[Start Stored rows]
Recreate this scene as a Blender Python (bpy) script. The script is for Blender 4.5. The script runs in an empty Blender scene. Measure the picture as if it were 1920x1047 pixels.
[End Stored rows]
[Start Stored rows]
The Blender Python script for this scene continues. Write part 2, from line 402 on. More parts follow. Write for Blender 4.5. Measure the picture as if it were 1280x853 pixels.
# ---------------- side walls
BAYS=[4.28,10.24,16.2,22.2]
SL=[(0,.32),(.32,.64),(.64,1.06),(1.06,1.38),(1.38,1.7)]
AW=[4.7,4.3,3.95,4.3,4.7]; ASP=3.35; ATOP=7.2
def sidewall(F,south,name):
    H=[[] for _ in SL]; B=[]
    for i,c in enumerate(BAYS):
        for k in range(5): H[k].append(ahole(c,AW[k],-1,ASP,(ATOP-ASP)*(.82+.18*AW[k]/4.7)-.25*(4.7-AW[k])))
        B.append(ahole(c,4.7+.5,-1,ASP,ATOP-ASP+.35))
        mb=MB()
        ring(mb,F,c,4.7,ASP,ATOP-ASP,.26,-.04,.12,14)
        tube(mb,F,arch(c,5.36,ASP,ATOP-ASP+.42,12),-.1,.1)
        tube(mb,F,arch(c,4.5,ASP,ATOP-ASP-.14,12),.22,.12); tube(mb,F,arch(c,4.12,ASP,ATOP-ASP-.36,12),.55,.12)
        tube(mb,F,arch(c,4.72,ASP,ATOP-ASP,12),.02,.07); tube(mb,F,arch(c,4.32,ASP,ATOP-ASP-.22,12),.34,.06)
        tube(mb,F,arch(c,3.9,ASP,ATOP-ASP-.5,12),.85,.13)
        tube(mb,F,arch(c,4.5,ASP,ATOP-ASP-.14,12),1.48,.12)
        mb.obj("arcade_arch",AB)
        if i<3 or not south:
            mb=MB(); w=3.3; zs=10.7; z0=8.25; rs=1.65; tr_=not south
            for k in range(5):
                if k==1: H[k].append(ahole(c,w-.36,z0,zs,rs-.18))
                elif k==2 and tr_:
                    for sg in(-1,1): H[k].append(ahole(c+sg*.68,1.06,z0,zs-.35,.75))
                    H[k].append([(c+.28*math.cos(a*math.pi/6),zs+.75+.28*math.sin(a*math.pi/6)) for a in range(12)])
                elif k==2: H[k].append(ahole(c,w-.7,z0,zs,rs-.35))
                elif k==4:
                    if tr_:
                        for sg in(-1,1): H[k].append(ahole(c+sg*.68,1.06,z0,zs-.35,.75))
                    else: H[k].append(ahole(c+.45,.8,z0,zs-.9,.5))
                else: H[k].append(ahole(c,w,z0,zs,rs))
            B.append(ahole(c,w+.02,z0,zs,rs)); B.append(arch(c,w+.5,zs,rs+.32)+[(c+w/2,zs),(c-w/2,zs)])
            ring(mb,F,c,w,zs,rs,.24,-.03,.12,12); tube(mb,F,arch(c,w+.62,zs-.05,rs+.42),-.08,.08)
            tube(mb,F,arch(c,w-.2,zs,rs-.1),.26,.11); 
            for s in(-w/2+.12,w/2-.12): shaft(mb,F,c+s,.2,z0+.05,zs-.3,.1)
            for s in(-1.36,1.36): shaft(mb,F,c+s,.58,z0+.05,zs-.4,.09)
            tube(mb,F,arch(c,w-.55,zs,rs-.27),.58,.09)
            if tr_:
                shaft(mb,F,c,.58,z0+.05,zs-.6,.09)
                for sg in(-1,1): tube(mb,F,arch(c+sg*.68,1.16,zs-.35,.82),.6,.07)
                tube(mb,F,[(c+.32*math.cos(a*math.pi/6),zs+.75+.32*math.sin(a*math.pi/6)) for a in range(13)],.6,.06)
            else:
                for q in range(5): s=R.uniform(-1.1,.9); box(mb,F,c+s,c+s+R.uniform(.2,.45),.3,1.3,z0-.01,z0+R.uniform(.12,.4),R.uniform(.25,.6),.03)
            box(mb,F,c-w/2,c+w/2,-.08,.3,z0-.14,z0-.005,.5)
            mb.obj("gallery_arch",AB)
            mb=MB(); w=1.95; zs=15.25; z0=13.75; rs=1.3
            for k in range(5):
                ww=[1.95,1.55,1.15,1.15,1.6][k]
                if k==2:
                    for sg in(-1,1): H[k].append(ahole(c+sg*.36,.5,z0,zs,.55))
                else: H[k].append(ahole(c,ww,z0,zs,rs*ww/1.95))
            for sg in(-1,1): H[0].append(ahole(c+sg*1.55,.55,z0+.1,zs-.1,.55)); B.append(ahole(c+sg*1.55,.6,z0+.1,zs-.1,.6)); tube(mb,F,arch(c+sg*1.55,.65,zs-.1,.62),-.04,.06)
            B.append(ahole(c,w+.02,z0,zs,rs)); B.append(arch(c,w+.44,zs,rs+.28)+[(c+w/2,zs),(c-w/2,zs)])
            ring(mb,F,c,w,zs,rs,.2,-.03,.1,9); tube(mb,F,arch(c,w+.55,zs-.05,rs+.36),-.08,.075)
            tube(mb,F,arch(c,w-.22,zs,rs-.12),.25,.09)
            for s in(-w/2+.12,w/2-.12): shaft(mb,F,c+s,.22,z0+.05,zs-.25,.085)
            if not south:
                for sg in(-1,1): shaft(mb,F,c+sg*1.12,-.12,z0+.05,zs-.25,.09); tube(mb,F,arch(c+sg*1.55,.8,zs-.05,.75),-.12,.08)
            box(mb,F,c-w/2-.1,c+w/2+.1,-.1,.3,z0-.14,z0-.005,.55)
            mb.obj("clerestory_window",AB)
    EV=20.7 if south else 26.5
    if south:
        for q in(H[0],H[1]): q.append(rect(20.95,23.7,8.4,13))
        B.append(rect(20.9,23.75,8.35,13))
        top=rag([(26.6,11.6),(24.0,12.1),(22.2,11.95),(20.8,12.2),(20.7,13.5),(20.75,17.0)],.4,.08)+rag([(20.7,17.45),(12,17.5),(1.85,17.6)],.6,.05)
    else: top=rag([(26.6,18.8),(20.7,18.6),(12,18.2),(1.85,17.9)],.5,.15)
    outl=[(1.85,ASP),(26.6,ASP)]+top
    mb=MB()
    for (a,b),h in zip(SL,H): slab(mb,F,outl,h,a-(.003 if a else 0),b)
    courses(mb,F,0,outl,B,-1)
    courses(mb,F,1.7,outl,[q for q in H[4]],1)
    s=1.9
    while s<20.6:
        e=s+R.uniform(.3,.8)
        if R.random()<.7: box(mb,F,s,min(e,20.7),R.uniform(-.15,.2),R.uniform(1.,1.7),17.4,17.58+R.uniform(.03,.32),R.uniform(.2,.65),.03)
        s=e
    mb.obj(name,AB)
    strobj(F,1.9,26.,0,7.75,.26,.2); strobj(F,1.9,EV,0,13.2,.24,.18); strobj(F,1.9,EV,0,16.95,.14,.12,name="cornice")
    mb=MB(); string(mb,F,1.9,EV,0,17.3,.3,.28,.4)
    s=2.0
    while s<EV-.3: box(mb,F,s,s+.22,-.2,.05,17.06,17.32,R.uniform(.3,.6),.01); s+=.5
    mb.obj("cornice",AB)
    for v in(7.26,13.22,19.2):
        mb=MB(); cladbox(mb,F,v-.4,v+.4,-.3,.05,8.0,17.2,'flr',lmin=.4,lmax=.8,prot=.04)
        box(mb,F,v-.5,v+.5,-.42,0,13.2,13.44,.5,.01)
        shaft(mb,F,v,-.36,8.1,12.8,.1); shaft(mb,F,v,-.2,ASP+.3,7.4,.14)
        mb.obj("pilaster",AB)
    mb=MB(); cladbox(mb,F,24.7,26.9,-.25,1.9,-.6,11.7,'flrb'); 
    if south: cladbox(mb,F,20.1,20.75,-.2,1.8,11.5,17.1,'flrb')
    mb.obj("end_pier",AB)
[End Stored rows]
* **Stated goal**
In the entries above, locate every line with the word "Python" and copy it.

* **Response to this task**
Recreate this scene as a Blender Python (bpy) script. The script is for Blender 4.5. The script runs in an empty Blender scene. Measure the picture as if it were 1920x1047 pixels.
The Blender Python script for this scene continues. Write part 2, from line 402 on. More parts follow. Write for Blender 4.5. Measure the picture as if it were 1280x853 pixels.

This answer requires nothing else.